100 days – Day 9 (the merry morning of May)
100 days – Day 9
A merry May morning to you all!
Unite and unite, and let us all unite
For summer is a-comin’ today.
And whither we are going we all will unite
In the merry morning of May
A 1945 BBC original recording of the Padstow May Day Song sung by a crowd with accordion and drum has been included in the Alan Lomax collection CD World Library of Folk and Primitive Music: England. The liner notes say:
When the town clock of Padstow strikes midnight on April 30th, there begins a ceremony which is one of the most remarkable pagan survivals in England. Between 12 and 2 a.m. the hobby horse committee walk through streets and gardens singing the May Day Song. Then, next day, the hobby horse dancer appears. He wears a six-foot hoop skirt, painted shiny black and reaching to the ground. This hoop rests on his shoulders, and his head is covered in a conical black mask on which a sinister face is painted in black and white.

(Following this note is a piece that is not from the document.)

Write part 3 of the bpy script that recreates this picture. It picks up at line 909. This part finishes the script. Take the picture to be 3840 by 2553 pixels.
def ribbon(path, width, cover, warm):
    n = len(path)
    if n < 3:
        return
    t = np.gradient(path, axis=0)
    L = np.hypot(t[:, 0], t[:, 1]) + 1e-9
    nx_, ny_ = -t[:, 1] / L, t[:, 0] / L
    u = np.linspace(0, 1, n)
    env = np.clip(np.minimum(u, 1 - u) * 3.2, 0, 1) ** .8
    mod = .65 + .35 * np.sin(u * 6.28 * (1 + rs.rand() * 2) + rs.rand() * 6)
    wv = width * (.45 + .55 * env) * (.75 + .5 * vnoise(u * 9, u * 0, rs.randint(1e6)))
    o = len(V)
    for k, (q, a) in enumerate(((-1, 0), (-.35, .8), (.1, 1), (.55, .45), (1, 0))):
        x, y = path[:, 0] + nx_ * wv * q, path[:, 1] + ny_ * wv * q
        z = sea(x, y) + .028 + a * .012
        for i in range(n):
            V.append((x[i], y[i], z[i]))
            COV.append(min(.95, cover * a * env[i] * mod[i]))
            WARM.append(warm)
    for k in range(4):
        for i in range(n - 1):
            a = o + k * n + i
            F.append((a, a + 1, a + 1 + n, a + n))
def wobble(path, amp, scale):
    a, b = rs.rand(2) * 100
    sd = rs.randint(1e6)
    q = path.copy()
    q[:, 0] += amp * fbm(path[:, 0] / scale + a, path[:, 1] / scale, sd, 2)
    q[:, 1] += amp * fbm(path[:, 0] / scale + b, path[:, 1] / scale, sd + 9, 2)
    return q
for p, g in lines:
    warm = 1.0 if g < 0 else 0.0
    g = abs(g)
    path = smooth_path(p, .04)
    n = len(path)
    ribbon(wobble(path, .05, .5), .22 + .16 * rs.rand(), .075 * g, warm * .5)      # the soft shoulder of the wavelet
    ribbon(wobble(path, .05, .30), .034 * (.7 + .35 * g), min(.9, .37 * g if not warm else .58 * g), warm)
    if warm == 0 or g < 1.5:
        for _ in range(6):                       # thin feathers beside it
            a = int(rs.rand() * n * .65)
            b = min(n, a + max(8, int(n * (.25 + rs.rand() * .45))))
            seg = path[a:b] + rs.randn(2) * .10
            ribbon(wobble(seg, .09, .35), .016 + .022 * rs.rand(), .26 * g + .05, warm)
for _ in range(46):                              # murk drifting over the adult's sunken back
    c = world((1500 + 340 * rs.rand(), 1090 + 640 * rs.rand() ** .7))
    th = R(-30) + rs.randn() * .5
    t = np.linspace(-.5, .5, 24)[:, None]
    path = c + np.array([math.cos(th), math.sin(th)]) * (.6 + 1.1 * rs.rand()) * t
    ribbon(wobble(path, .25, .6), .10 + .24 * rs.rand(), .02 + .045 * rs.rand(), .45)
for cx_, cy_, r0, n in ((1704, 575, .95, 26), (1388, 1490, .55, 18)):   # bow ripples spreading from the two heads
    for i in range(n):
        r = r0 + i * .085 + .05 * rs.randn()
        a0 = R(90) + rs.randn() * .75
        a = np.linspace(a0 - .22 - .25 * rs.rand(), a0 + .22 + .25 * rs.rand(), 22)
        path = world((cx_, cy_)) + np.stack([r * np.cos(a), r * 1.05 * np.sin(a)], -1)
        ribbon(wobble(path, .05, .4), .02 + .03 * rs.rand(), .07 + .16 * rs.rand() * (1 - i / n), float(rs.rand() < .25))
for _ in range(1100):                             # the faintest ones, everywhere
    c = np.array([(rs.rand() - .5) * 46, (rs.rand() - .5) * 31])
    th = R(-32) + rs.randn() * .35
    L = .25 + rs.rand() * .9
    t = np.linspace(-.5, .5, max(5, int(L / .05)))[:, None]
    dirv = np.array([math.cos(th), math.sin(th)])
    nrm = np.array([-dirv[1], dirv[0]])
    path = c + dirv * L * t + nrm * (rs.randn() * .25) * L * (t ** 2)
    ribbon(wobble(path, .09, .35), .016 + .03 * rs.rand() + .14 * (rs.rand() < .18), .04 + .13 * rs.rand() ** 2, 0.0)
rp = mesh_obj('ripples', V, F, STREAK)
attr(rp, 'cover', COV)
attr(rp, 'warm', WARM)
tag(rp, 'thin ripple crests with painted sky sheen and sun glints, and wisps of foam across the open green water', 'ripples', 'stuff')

At about 11 a.m. this rather terrifying creature emerges from the Golden Lion Inn, accompanied by the “Old ‘Oss Committee,” generally in sailor costume, an orchestra of drums and accordions, a man with a box for voluntary collections, and the teaser, who dances nimbly in front of the horse, directing his movements with the manipulation of a phallic club. All day this strange procession roves through Padstow, singing:
Unite and unite, and let us all unite
For summer is a-comin’ today.
And whither we are going we all will unite
In the merry morning of May.The hoss visits the sick. Children come shyly to touch the skirt for luck. Young married women, caught up under the hoss’s shirt, will, according to old Padstonians, give birth within the year. And then, every so often, the surging dance rhythm ceases with a sudden bang of the drum. The hoss bows down motionless to the ground, and, while the teaser makes caressing movements with his symbolic club, the crowd sings a solemn dirge, in which some scholars have found a garbled reference to the Norse goddess, Freya, and her long ship.
Oh where is King George? Oh where is he-O?
He’s out in the longboat, all on the salt sea-O.
Up flies the kite, down falls the lark-O.
Aunt Ursula Birdwood she has an old ewe,
And she died in her own park-O.With a thwack of the club and a crash of the drums the hoss suddenly leaps up, revived; and the singing throng moves on beneath the springtime blossoms.